January 26, 2016:
The Indian Republic. Long ago far away we committed ourselves to levelling its structure, redistributing wealth and reducing its importance through the public provision of water, good-enough healthcare, schools and universities, transport, sewerage…
We are all citizens of a constitutional republic. All. Dalit, Muslim, atheist, all of us, not just upper caste Hindu men, or people with enough money to buy land, industry, eminence. This Republic is premised on equality. Every inch of its land is ours. (So why do 93% of Indian farmers own less than two hectares—200 m x 100 m—of land?)
Each one of us owns this Republic. But today the Hindutvadis claim eminent domain. Even the 1% feels restless and threatened.
What would a cultural, social, political-economic structure committed to the equalling of India’s four thousand “communities” look like? One that recognises and repairs the violence and theft at our hands, the forced hunger; the cynical discounting of so many of us, boys and girls, in fields, factories, city pavements, in universities?
As we search for answers to these questions, there is a letter asking to be re-read. This letter to the Vice-Chancellor of Hyderabad Central University:
Sub: Solution for Dalit problem
Sir,
First, let me praise your dedicated take on the self-respect movements of Dalits in HCU Campus. When an ABVP president got questioned about his derogatory remarks on Dalits, your kind personal intervention into the issue is historic and exemplary. 5 Dalit students are “social boycotted” from campus spaces. Donald Trump will be a Lilliput in front of you. By seeing your commitment, I am tempted to give two suggestions as a token of banality:
1. Please serve 10 mg of Sodium Azide to all the Dalit students at the time of admission. With directions to use when they feel like reading Ambedkar.
2. Supply a nice rope to the rooms of all Dalit students from your companion, the great Chief Warden
As we, the scholars, PhD students have already passed that stage and already members of Dalit self-respect movement unfortunately, we here are left with no easy exit it seems. Hence, I request your highness to make preparations for the facility “EUTHANASIA” for students like me. And I wish you and the campus rest in peace forever.
Thanking you,
Yours sincerely,
Vemula R Chakravarti
What is “the difference between being dragged into the arena to face a battle to the death and walking into the arena with your head held high”? (For more about the Vice Chancellor, see here.)
Compared to the endless false oppositions our conversations are always eddying around, Rohith’s suicide was a throw of the dice.
How do we recover: Rohith, free spaces, reasoned discussion, from the thought that our children will be shocked at our political excesses, the first Census when a fifth of all respondents gave their religion as Hindu-Muslim, our sinking education systems…

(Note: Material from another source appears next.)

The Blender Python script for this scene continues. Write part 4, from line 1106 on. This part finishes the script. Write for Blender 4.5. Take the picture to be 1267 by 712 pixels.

The other day in Delhi, responding to a question about the dalit movement, Huchangi Prasad said, “We have a saying: only those who give birth know the pain of childbirth.” Huchangi Prasad is an M.A. student in journalism in Davenegere, Central Karnataka. He was attacked last year for writing a book of poems about his life, what this Republic means to him as the son of a devdasi, a dalit who has had to live with being the “other” of the Republic all his young life.
Rohith, Huchangi Prasad. How do we move towards our others, especially those we are used to regarding as our inferiors, in order to form alliances and communities, by listening to them?

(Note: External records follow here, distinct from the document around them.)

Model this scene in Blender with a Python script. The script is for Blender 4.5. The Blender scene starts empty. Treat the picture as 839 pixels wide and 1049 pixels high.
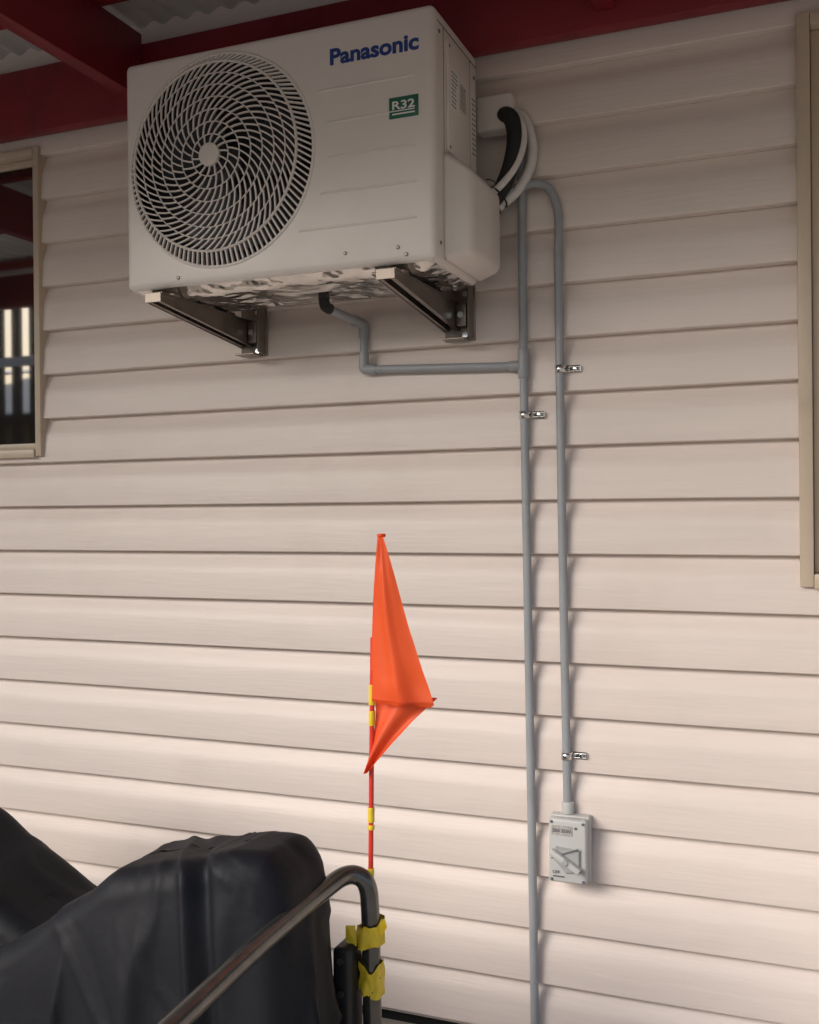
import bpy, bmesh, math, random
from mathutils import Vector, Matrix, noise
random.seed(4)
S = bpy.context.scene
COL = S.collection

# ------------------------------------------------------------------ materials
def mat(name, col, rough=.5, metal=0., var=0., vscale=8., bump=0., bscale=60., stretch=(1,1,1), spec=.5, sheen=0., dirt=None, dscale=3., bdist=.002, rvar=0., ior=None, transl=0.):
    m = bpy.data.materials.new(name); m.use_nodes = True
    nt = m.node_tree; N = nt.nodes; L = nt.links
    b = N['Principled BSDF']
    b.inputs['Roughness'].default_value = rough
    b.inputs['Metallic'].default_value = metal
    b.inputs['Specular IOR Level'].default_value = spec
    if ior: b.inputs['IOR'].default_value = ior
    if sheen: b.inputs['Sheen Weight'].default_value = sheen
    tc = N.new('ShaderNodeTexCoord'); mp = N.new('ShaderNodeMapping')
    mp.inputs['Scale'].default_value = stretch
    L.new(tc.outputs['Object'], mp.inputs['Vector'])
    n = N.new('ShaderNodeTexNoise'); n.inputs['Scale'].default_value = vscale; n.inputs['Detail'].default_value = 2
    L.new(mp.outputs[0], n.inputs['Vector'])
    r = N.new('ShaderNodeValToRGB')
    c0 = [max(0, c*(1-var)) for c in col]; c1 = [min(1, c*(1+var)) for c in col]
    r.color_ramp.elements[0].position = .3; r.color_ramp.elements[1].position = .7
    r.color_ramp.elements[0].color = (*c0, 1); r.color_ramp.elements[1].color = (*c1, 1)
    L.new(n.outputs['Fac'], r.inputs[0])
    out = r.outputs[0]
    if dirt:
        n3 = N.new('ShaderNodeTexNoise'); n3.inputs['Scale'].default_value = dscale; n3.inputs['Detail'].default_value = 4; n3.inputs['Roughness'].default_value=.65
        L.new(tc.outputs['Object'], n3.inputs['Vector'])
        r3 = N.new('ShaderNodeValToRGB'); r3.color_ramp.elements[0].position=.52; r3.color_ramp.elements[1].position=.8
        r3.color_ramp.elements[0].color=(0,0,0,1); r3.color_ramp.elements[1].color=(dirt[3],)*3+(1,)
        L.new(n3.outputs['Fac'], r3.inputs[0])
        mx = N.new('ShaderNodeMix'); mx.data_type='RGBA'
        L.new(r3.outputs[0], mx.inputs[0]); L.new(out, mx.inputs[6]); mx.inputs[7].default_value=(*dirt[:3],1)
        out = mx.outputs[2]
    L.new(out, b.inputs['Base Color'])
    if rvar:
        mr = N.new('ShaderNodeMapRange'); mr.inputs[3].default_value=max(0,rough-rvar); mr.inputs[4].default_value=rough+rvar
        L.new(n.outputs['Fac'], mr.inputs[0]); L.new(mr.outputs[0], b.inputs['Roughness'])
    if bump:
        n2 = N.new('ShaderNodeTexNoise'); n2.inputs['Scale'].default_value = bscale; n2.inputs['Detail'].default_value = 2
        L.new(mp.outputs[0], n2.inputs['Vector'])
        bp = N.new('ShaderNodeBump'); bp.inputs['Strength'].default_value = bump; bp.inputs['Distance'].default_value = bdist
        L.new(n2.outputs['Fac'], bp.inputs['Height']); L.new(bp.outputs[0], b.inputs['Normal'])
    if transl:
        tr=N.new('ShaderNodeBsdfTranslucent'); L.new(out,tr.inputs[0]); ms=N.new('ShaderNodeMixShader'); ms.inputs[0].default_value=transl
        L.new(b.outputs[0],ms.inputs[1]); L.new(tr.outputs[0],ms.inputs[2]); L.new(ms.outputs[0],N['Material Output'].inputs[0])
    return m

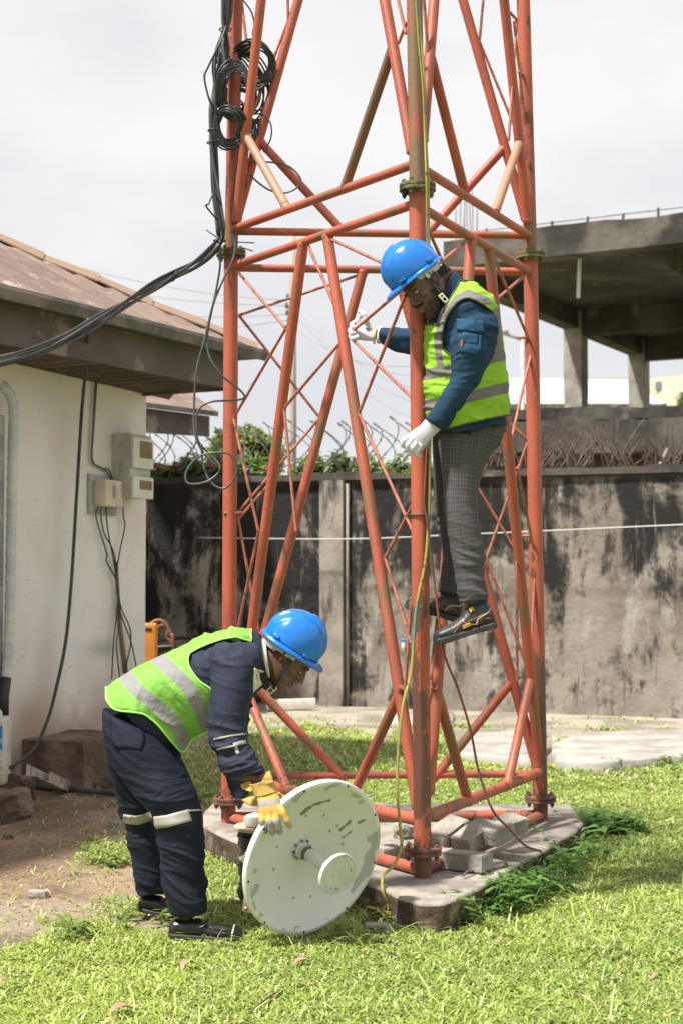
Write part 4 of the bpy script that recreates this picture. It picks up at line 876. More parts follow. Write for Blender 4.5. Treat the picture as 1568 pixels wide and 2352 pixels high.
# ================================================================ CABLES
M['cable'] = mat('black_cable', (.020, .022, .023), (.04, .042, .043), sc=8, rough=.45)
M['cablegrey'] = mat('grey_cable', (.10, .11, .11), (.06, .065, .065), sc=8, rough=.4)
rc = random.Random(21)
CB = thing('cable_bundle', 'thick bundle of black cables strapped to the left tower leg and sweeping left', 'cables', legpt('L', 300))
YL = 7.93
def cpath(spine, ph, amp, Yo):
    out = []
    for i, (u, v, wd) in enumerate(spine):
        a = ph+i*.55; Y = (YL-.05 if isinstance(Yo, (int, float)) else Yo[i])+(Yo if isinstance(Yo, (int, float)) else 0)
        out.append(P(u+math.cos(a)*wd*amp+rc.uniform(-1.5, 1.5), v+rc.uniform(-6, 6), Y+math.sin(a)*wd*amp/440))
    return out
spine = [(524, -60, 13), (521, 30, 12), (518, 68, 7), (513, 110, 16), (508, 160, 19), (502, 210, 17), (496, 255, 15), (492, 295, 11), (490, 330, 9), (491, 380, 10), (495, 430, 10), (501, 480, 9), (508, 530, 9)]
sweep = [(505, 556, 9, 7.9), (480, 584, 11, 7.85), (440, 615, 9, 7.75), (403, 633, 8, 7.65), (350, 663, 11, 7.5), (290, 698, 8, 7.3), (220, 738, 10, 7.1), (152, 776, 8, 6.9), (80, 806, 11, 6.7), (0, 826, 10, 6.5), (-90, 842, 9, 6.3)]
for i in range(15):
    ph = i*2*math.pi/15*3.7; amp = .35+.75*rc.random(); pts = cpath(spine, ph, amp, 0.0)
    if i < 11: pts += [P(u+rc.uniform(-1, 1), v+math.cos(ph+j*.5)*w_*amp*1.5, Y+math.sin(ph+j*.5)*.035) for j, (u, v, w_, Y) in enumerate(sweep)]
    mb = MB(); mb.tube(spl(pts, 7), .0062 if i % 4 else .0075, 7); mb.obj('cable', M['cable'] if i % 3 else M['cablegrey'], CB)
def ring(c_, Y, ru, rv, n, name, label, seed, tl=0, sq=.35, w_=3):
    q = random.Random(seed); pts = []; m = 14; turns = n
    for i in range(int(turns*m)):
        a = 2*math.pi*i/m+seed; k = 1+.17*math.sin(i*.071*3.1+seed)+.07*math.sin(i*.37+seed)+q.uniform(-.015, .015); cu = c_[0]+w_*1.6*math.sin(i*.083+seed); x_ = ru*k*math.cos(a); y_ = rv*k*math.sin(a)
        u = cu+x_*math.cos(tl)-y_*math.sin(tl); v = c_[1]+x_*math.sin(tl)+y_*math.cos(tl)+q.uniform(-1, 1); pts.append(P(u, v+w_*1.5*math.sin(i*.047), Y+sq*.1*math.sin(a)+.018*math.sin(i*.9)))
    mb = MB(); mb.tube(spl(pts, 4), .0054, 7)
    return mb.obj(name, M['cable'], None, loc=P(*c_, Y), label=label, cat='cable coil', group='coils of black cable tied to the left leg')
ring((541, 208), 7.86, 34, 58, 15, 'cable_coil', 'tall black cable coil, highest on the left side of the left leg', 1)
ring((580, 150), 7.95, 44, 50, 13, 'cable_coil', 'wide black cable coil at the top, showing between the two red braces', 2, .5)
ring((527, 292), 7.86, 31, 42, 11, 'cable_coil', 'round black cable coil beside the leg at the height of the pale brace', 3)
ring((574, 335), 8.0, 12, 52, 12, 'cable_coil', 'narrow hanging black cable coil behind the pale brace', 4, .12)
ring((560, 190), 8.0, 46, 78, 9, 'cable_coil', 'loose messy black cable coil below the topmost one', 8, -.3, w_=8)
def cab(pts, r, name, m, label, cat='cable', Yd=None, parent=None, grp=None, n=10, seg=8):
    Q = spl([p if isinstance(p, Vector) else P(*p) for p in pts], n); mb = MB(); mb.tube(Q, r, seg)
    return mb.obj(name, M[m], parent, **({} if parent else dict(loc=Q[0], label=label, cat=cat, group=grp)))
cab([(520, 60, 7.85), (505, 100, 7.8), (478, 155, 7.8), (470, 178, 7.8), (480, 225, 7.8), (492, 250, 7.85)], .0055, 'cable', 'cable', '', parent=CB)
cab([(508, 470, 7.85), (492, 445, 7.8), (480, 468, 7.78), (474, 474, 7.78), (500, 505, 7.85)], .0045, 'cable', 'cable', '', parent=CB)
for (u, v) in ((518, 68), (492, 300), (490, 328), (505, 553), (403, 633), (290, 698), (152, 776)):
    Y = 7.88 if u > 480 else 7.88-(500-u)/500*1.35; rad = .032; tb = MB(); tl = 0 if u > 480 else .6; tb.tube([P(u, v, Y)+Vector((math.cos(a)*rad*math.cos(tl), math.sin(a)*rad, -math.cos(a)*rad*math.sin(tl)*-1)) for a in [k*math.pi/8 for k in range(16)]] if u > 480 else [P(u, v, Y)+Vector((math.cos(a)*rad*.45, math.sin(a)*rad, math.cos(a)*rad*.9)) for a in [k*math.pi/8 for k in range(16)]], .004, 5, closed=True); tb.obj('cable_tie', M['cable'], CB)
for a, b in (((474, 528), (508, 552)), ((545, 556), (585, 558)), ((548, 566), (582, 577))):
    tb = MB(); tb.tube([P(*a, 7.85), P(*b, 7.85)], .0035, 5); tb.obj('tie_tail', M['cable'], CB)
cab([(530, 530, 7.86), (540, 560, 7.85), (534, 600, 7.84), (512, 645, 7.84), (490, 700, 7.84), (470, 780, 7.84), (452, 850, 7.83), (446, 940, 7.82), (449, 1000, 7.82), (470, 1043, 7.82), (498, 1070, 7.82), (508, 1095, 7.82), (490, 1115, 7.8), (505, 1135, 7.8), (470, 1112, 7.8)][:11], .0058, 'loose_cable', 'cablegrey', 'loose dark cable hanging straight down left of the left tower leg')
cab([(507, 560, 7.87), (505, 620, 7.86), (492, 690, 7.85), (478, 760, 7.85), (480, 815, 7.84), (510, 862, 7.84), (545, 890, 7.84), (562, 910, 7.84), (545, 919, 7.84), (490, 922, 7.82), (462, 935, 7.82), (451, 960, 7.82), (455, 1010, 7.82), (480, 1042, 7.82), (503, 1065, 7.81), (502, 1085, 7.8), (478, 1105, 7.79), (445, 1112, 7.78), (428, 1105, 7.78), (430, 1080, 7.78), (455, 1050, 7.78), (490, 1040, 7.77), (525, 1042, 7.77), (543, 1065, 7.77), (540, 1095, 7.77), (520, 1120, 7.78), (498, 1118, 7.79), (478, 1098, 7.8), (466, 1060, 7.81), (463, 1020, 7.81)], .0058, 'looped_cable', 'cablegrey', 'dark cable ending in a big figure-eight loop in front of the left leg')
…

We could start with an extract from Chittibabu Padavala’s statement:
Among us, younger generation of Dalit Marxists, Rohith alone is the man of action while most of the rest of us are either taking a break or retired. None ever doubted for a moment that it would be Rohith who would formulate and put to practice the right and effective political paradigm on central universities in Hindutva times. He embodied the rare combination of energy, intellect, principled conception of politics and open-mind among the campus Dalit leaders.
One of the reasons for which Rohith and others were persecuted by the administration is that he was seriously organising campaigns and programs to highlight persecution of, and discrimination against Muslims and worked to bring Dalits and Muslims together to combat it, on campus level. If these activists are not Dalits and their fight was not against Hindutva fascism, this false case and persecution of Dalit scholars would have attracted national and international attention and outcry.
If we don’t start, if we don’t listen to the voices of Chittibabu, Rohith, Huchangi Prasad and thousands of their brothers and sisters, we will remain stuck with the same old republic – not the one we thought we had earned in 1950.